Forget bedroom music, Sahara Beck's latest tunes are coming straight outta the kitchen.
In 2012, while attending Brisbane’s Music Industry College, the then 16-year-old singer-songwriter Sahara Beck saw two of her songs make it through to the Queensland Music Awards, You Could Be Happy eventually taking out the High School Category. The song became the title track of her debut EP, and the following year, two more of her songs became finalists in the QMAs. She’s just released her second EP, Bloom, the first single from which, Brother Sister, features some of the most unusual percussion you’ve ever heard.
“When we were making that song, we literally just walked around the kitchen,” she laughs, “because I had all these other songs in mind that I wanted it to feel like so we just walked around the kitchen hitting all these different things and seeing what sounded right with the song, and then we made this board of utensils and hit them in the recording.
“Songs just come, I suppose.
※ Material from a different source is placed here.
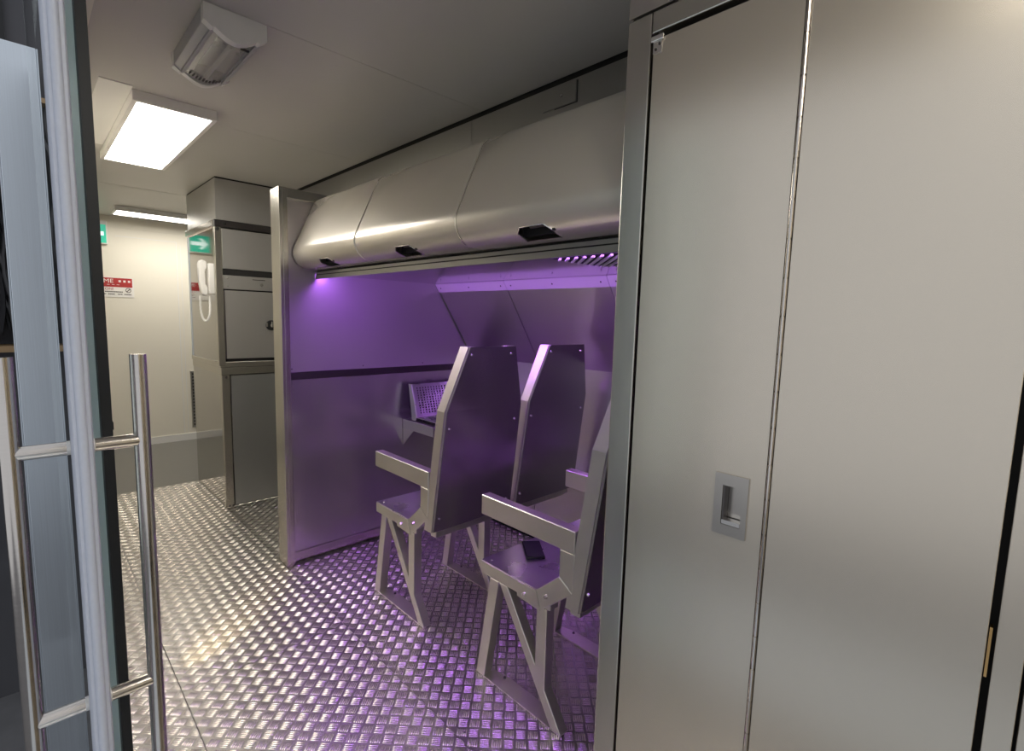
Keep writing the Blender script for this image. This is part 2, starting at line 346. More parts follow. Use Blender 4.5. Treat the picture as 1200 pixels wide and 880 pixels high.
# ================================================================== OVERHEAD BINS
PROF = [(1.30, 2.152), (1.262, 2.148), (1.24, 2.126), (1.185, 2.003), (1.135, 1.892), (1.1245, 1.868), (1.1195, 1.850), (1.1185, 1.834), (1.121, 1.818), (1.127, 1.802), (1.1375, 1.785), (1.152, 1.769), (1.172, 1.757), (1.20, 1.7515), (1.25, 1.7495)]
def bin_unit(y0, y1, label, bright_seam=False):
    r = thing('overhead_bin', label, 'overhead bin', (1.2, (y0+y1)/2, 1.75), 'overhead bins above the seating bay')
    hc = (y0+y1)/2; h0, h1 = hc-0.072, hc+0.072
    ys = [y0, y0+0.003, h0, h0+0.022, h1-0.022, h1, y1-0.003, y1]
    bm = bmesh.new()
    def P(i, y):
        x, z = PROF[i]
        if y in (y0, y1): x += 0.004; z += 0.003
        return (x, y, z)
    g = [[bm.verts.new(P(i, y)) for y in ys] for i in range(len(PROF))]
    HI = 10
    # trapezoid hand opening: pull the top inner corners in
    for i in range(len(PROF)-1):
        for j in range(len(ys)-1):
            if HI <= i < len(PROF)-2 and 2 <= j < 5:
                if not (i == HI and j in (2, 4)): continue
                # sloped corner triangles
                if j == 2: bm.faces.new((g[i][j], g[i][j+1], g[i+1][j]))
                else: bm.faces.new((g[i][j], g[i][j+1], g[i+1][j+1]))
                continue
            bm.faces.new((g[i][j], g[i][j+1], g[i+1][j+1], g[i+1][j]))
    # return edges and back
    top = [bm.verts.new((1.42, y, 2.152)) for y in (y0, y1)]
    bmesh.ops.recalc_face_normals(bm, faces=bm.faces[:])
    obj('door', bm, 'bin', r, smooth=True)
    # end plates close the shell
    for y in (y0+0.004, y1-0.008):
        pris('end_plate', 'sheet', r, [(p[0]+0.006, p[1]+(0.004 if i > 9 else 0)) for i, p in enumerate(PROF)]+[(1.42, 1.775), (1.42, 2.152)], 'Y', y, y+0.004)
    box('shell_back', 'fascia', r, 1.42, 1.424, y0+0.004, y1-0.004, 1.775, 2.152)
    if bright_seam:  # bright strip added as the glint of a bin edge catching light
        pr = [(p[0]-0.0015, p[1]) for p in PROF]; bm = bmesh.new(); prism(bm, pr+[(p[0]+0.006, p[1]+0.002) for p in reversed(PROF)], 'Y', y1+0.0008, y1+0.0058)
        obj('seam_glint', bm, 'bolt', r, smooth=True)
    # hand recess behind the opening
    bm = bmesh.new(); bx(bm, 1.185, 1.20, h0-0.01, h1+0.01, 1.765, 1.82); bx(bm, 1.15, 1.20, h0-0.012, h0-0.002, 1.765, 1.80); bx(bm, 1.14, 1.20, h0-0.01, h1+0.01, 1.802, 1.81)
    cup = obj('hand_recess', bm, 'gap', r)
    # bright rim
    q = lambda i: (PROF[i][0]-0.0015, PROF[i][1]-0.001)
    rim = [(q(13)[0], h0, q(13)[1]), (q(11)[0], h0, q(11)[1]), (q(10)[0], h0+0.022, q(10)[1]), (q(10)[0], h1-0.022, q(10)[1]), (q(11)[0], h1, q(11)[1]), (q(13)[0], h1, q(13)[1])]
    bm = bmesh.new(); tubeline(bm, rim, 0.0022, 6); obj('recess_rim', bm, 'bolt', r, smooth=True)
    rod('latch', 'darkmetal', r, (1.165, hc-0.03, 1.788), (1.165, hc+0.03, 1.788), 0.006, 10)
bin_unit(2.216, PY-0.010, 'leftmost overhead bin with curved nose, against the partition post')
bin_unit(1.462, 2.209, 'middle overhead bin with curved nose, between two bright seams')
bin_unit(0.751, 1.455, 'overhead bin with curved nose nearest the tall cabinet post', True)
sf = thing('soffit_panel', 'mirror-like violet soffit sheet with louvre slots under the overhead bins', 'ceiling panel', (1.7, 1.9, 1.74))
box('sheet', 'soffit', sf, 1.272, 2.10, 0.20, PY-0.006, 1.727, 1.737)
box('upper_lip', 'fascia', sf, 1.254, 1.272, 0.20, PY-0.006, 1.7275, 1.741)
box('lip_groove', 'gap', sf, 1.2535, 1.257, 0.20, PY-0.006, 1.722, 1.7272)
box('lower_lip', 'fascia', sf, 1.250, 1.258, 0.20, PY-0.006, 1.700, 1.7218)
box('shadow_gap', 'gap', sf, 1.262, 1.272, 0.20, PY-0.006, 1.737, 1.7478)
box('grille_back', 'gap', sf, 1.425, 1.755, 0.955, 1.285, 1.7258, 1.727)
for k in range(16):
    c = 0.19+k*0.038; w = 0.0065
    x0 = max(1.435, c+0.965); x1 = min(1.745, c+1.275)
    if x1-x0 < 0.02: continue
    pris('louvre', 'white', sf, [(x0, x0-c), (x0+w, x0-c-w), (x1+w, x1-c-w), (x1, x1-c)], 'Z', 1.7195, 1.7262)
screw('lip_light', 'bolt', sf, (1.256, 2.62, 1.702), (-0.3, 0, -1), 0.006, 0.004)
ls = box('led_strip', 'white', sf, 1.259, 1.266, 0.25, PY-0.012, 1.708, 1.727)
pris('diffuser', 'led', ls, [(1.2665, 1.7065), (1.2835, 1.7262), (1.2665, 1.7262)], 'Y', 0.26, PY-0.015)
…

I’ve never really thought about it. It’s almost like I don’t write them, like I channel things in a way – without sounding pretentious or whatever, you know?” That laugh is never far from the surface. “It’s like you get this feeling of: I need to write something. You have no idea what’s it’s gonna be about. Usually it won’t make any sense to me at the time but if I play the whole song at the end, I’ll go, ‘Oh wow, that does have a meaning to me. I’ll just slap a name on this and call it a song!’
“When we were making that song, we literally just walked around the kitchen.”
“Usually I write about other things that I see happening around me, but for this EP, it was a lot of my experiences and my insights into those experiences around the last couple of years, like my ‘blooming’ years in a way, I guess. It’s just all from experiences every day kind of thing.”
So the opening track of the Bloom EP, Words For Mary, is about “all the advice I’ve pretty much ever gotten from anyone,” Beck laughs again.
“It’s a shame you have to make an EP a journey, but these songs all had a reoccurring theme of, like, something that you go through in your youth, so I tried to put them together to tell a story, in a way. I’ve already started writing and going though some stuff for the album, but to be honest, I’m pretty scared to make an album, ‘cause it’s very big and scary.”
Which might sound a bit odd from a young artist whose first release, when she was 15, was exactly that – an album, titled Volume One – released in 2011. “Oh yeah, that’s a different story,” Beck dismisses with another laugh. “I think I was a bit too young to make an album at that point, but, you know.
“I think performing is the most rewarding part for me. It’s almost a blissful feeling to me, getting to play the songs that I wrote in front of people who came to hear them and are actually listening.”